EXERCISE AIM
Word for word, restate every line of the material.

SOURCE EXCERPT
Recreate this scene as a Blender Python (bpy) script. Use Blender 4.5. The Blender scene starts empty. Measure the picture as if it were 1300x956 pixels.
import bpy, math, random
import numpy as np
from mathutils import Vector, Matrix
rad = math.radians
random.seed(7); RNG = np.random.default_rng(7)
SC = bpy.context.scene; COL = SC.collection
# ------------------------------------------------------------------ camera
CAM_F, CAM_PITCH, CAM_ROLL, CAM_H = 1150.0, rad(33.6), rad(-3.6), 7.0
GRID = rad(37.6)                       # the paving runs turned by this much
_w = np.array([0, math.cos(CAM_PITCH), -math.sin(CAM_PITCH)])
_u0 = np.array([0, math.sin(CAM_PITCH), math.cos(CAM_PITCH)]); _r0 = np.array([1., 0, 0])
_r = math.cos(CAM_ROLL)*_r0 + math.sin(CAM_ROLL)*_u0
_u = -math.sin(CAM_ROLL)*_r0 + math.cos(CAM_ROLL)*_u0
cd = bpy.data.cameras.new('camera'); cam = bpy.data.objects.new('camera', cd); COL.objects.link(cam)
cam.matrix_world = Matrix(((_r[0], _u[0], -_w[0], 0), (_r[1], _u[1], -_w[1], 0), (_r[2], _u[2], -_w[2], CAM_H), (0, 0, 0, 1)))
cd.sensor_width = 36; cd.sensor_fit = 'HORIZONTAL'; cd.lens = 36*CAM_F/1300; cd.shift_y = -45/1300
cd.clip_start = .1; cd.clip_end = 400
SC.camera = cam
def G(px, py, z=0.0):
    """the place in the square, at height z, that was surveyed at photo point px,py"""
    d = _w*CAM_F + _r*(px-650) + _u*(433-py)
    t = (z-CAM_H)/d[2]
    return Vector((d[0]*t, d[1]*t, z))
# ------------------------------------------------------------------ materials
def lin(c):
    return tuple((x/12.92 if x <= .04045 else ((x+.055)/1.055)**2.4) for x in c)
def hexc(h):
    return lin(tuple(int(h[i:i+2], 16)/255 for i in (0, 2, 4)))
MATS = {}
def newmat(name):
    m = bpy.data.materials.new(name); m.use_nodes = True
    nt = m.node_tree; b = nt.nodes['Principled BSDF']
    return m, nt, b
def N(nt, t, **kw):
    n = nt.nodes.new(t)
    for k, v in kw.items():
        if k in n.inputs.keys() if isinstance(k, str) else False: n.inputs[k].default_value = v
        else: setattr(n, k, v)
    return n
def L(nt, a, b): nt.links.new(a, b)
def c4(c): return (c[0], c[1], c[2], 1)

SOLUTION
Recreate this scene as a Blender Python (bpy) script. Use Blender 4.5. The Blender scene starts empty. Measure the picture as if it were 1300x956 pixels.
import bpy, math, random
import numpy as np
from mathutils import Vector, Matrix
rad = math.radians
random.seed(7); RNG = np.random.default_rng(7)
SC = bpy.context.scene; COL = SC.collection
# ------------------------------------------------------------------ camera
CAM_F, CAM_PITCH, CAM_ROLL, CAM_H = 1150.0, rad(33.6), rad(-3.6), 7.0
GRID = rad(37.6)                       # the paving runs turned by this much
_w = np.array([0, math.cos(CAM_PITCH), -math.sin(CAM_PITCH)])
_u0 = np.array([0, math.sin(CAM_PITCH), math.cos(CAM_PITCH)]); _r0 = np.array([1., 0, 0])
_r = math.cos(CAM_ROLL)*_r0 + math.sin(CAM_ROLL)*_u0
_u = -math.sin(CAM_ROLL)*_r0 + math.cos(CAM_ROLL)*_u0
cd = bpy.data.cameras.new('camera'); cam = bpy.data.objects.new('camera', cd); COL.objects.link(cam)
cam.matrix_world = Matrix(((_r[0], _u[0], -_w[0], 0), (_r[1], _u[1], -_w[1], 0), (_r[2], _u[2], -_w[2], CAM_H), (0, 0, 0, 1)))
cd.sensor_width = 36; cd.sensor_fit = 'HORIZONTAL'; cd.lens = 36*CAM_F/1300; cd.shift_y = -45/1300
cd.clip_start = .1; cd.clip_end = 400
SC.camera = cam
def G(px, py, z=0.0):
    """the place in the square, at height z, that was surveyed at photo point px,py"""
    d = _w*CAM_F + _r*(px-650) + _u*(433-py)
    t = (z-CAM_H)/d[2]
    return Vector((d[0]*t, d[1]*t, z))
# ------------------------------------------------------------------ materials
def lin(c):
    return tuple((x/12.92 if x <= .04045 else ((x+.055)/1.055)**2.4) for x in c)
def hexc(h):
    return lin(tuple(int(h[i:i+2], 16)/255 for i in (0, 2, 4)))
MATS = {}
def newmat(name):
    m = bpy.data.materials.new(name); m.use_nodes = True
    nt = m.node_tree; b = nt.nodes['Principled BSDF']
    return m, nt, b
def N(nt, t, **kw):
    n = nt.nodes.new(t)
    for k, v in kw.items():
        if k in n.inputs.keys() if isinstance(k, str) else False: n.inputs[k].default_value = v
        else: setattr(n, k, v)
    return n
def L(nt, a, b): nt.links.new(a, b)
def c4(c): return (c[0], c[1], c[2], 1)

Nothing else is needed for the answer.